İngiliz sosyolog Mike Featherstone’a göre ise tüketim kültürü, genellikle hedonizmi, zevk peşinde koşulmasını, narsistik ve bencil kişilik tiplerinin gelişmesine sebep olur.

Kapitalizmin vahşi yapısına karşılık, insan doğasına daha uygun olan bir sistem olan paylaşım ekonomisine göre ise; ön planda olan hakim düşünce ‘sahip olmak’ değil, ‘ihtiyacın süresince kullanmaktır’. Paylaşım ekonomisi için; kullanmadığınız bir şeyi, kullanmadığınız bir süre içerisinde, karşılık beklemeden veya bekleyerek bir başkasının ihtiyacına sunmak şeklinde özetleyebiliriz. Paylaşım ekonomisi, tüketicilerin, bir­birlerinin pek çok atıl kapasiteye sahip ürününe, geçici veya kalıcı olarak erişim izni vermeleri an­lamına geliyor. Paylaşımın temel nedeni ekonomik değildir. Bazı insanlar için daha az tüketmek, kimisi için boş zamanını değerlendirirken ya da hobisiyle ilgile­nirken fayda sağlamak, bir diğeri için mekanını sadeleştirerek kendine ve ailesine alan açmak veya bir başkası için çevresel kaygıları azaltmak ve gezegen için daha az tüketmek ya da bazen manevi amaçlar söz konusu olabilir. 

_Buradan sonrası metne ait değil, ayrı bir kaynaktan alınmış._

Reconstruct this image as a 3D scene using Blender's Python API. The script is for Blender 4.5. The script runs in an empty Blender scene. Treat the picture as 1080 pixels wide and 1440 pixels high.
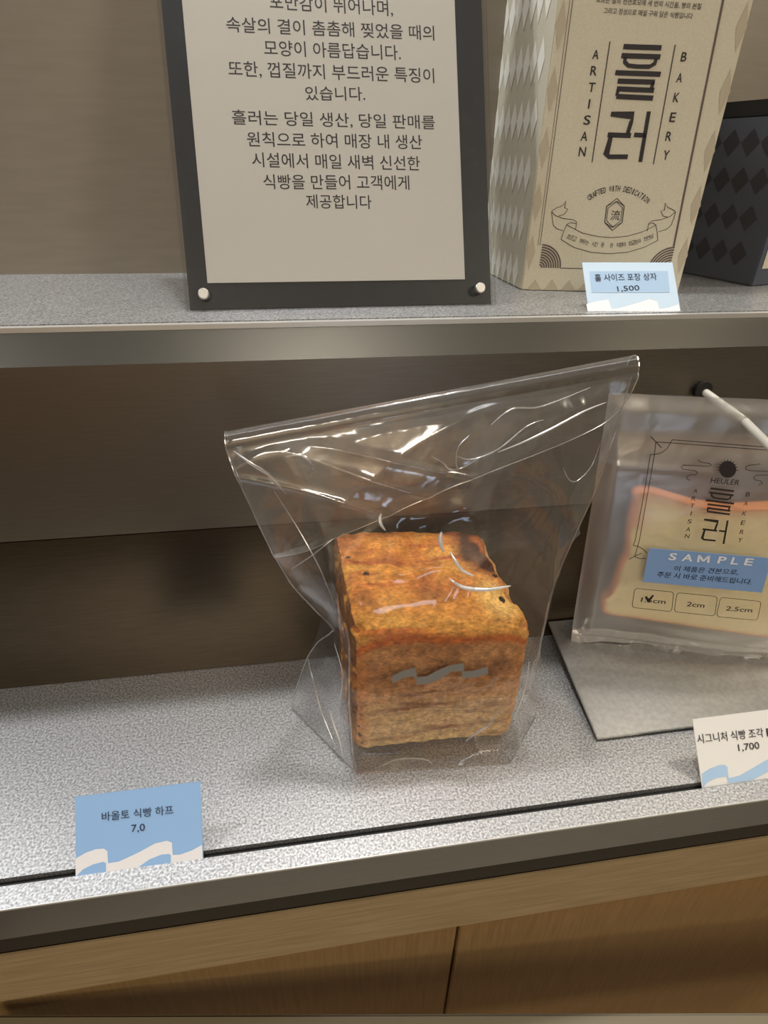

Paylaşım ekonomisinin takas sistemi ile de karıştırılmaması gerekir. Takas sistemi, herhangi bir değişim aracı kullanılmaksızın, mal ve hizmetlerin diğer mal ve hizmetlerle değiş tokuş edildiği bir ticaret tipidir. Oysa ki paylaşım ekonomisinde mal, mekan, hizmet ve her türlü kaynağın, her düzeyde paylaşılabilmesinden söz etmekteyiz. Bu sistem, israfı, üretimi ve tüketimi azaltacaktır. Bu yönüyle paylaşım ekonomisi, sürdürülebilir tüketime katkı, mevcut kaynakların daha verimli kullanılabilmesi, sosyal ve ekonomik adaletin sağlanması gibi birçok kavram için faydası olan demokratik bir modeldir.

Günümüzde, yaklaşık 10 yıldır dünya gündeminde olan bu alışveriş düzenine evini, arabasını, bisikletini, zamanını, işgücünü paylaşıma açan milyonların katıldığı şirketlerin aldığı yatırım toplamı, 10 milyar doları geçmiştir.

Paylaşım ekonomisi sistemi, maddi olarak insanlığa, çevre ve doğamıza kattıkları yanında, bize asıl katkıyı, manevi değerlerimizin gelişimiyle yapmaktadır.  

Peki siz neyi paylaşmaya hazırsınız?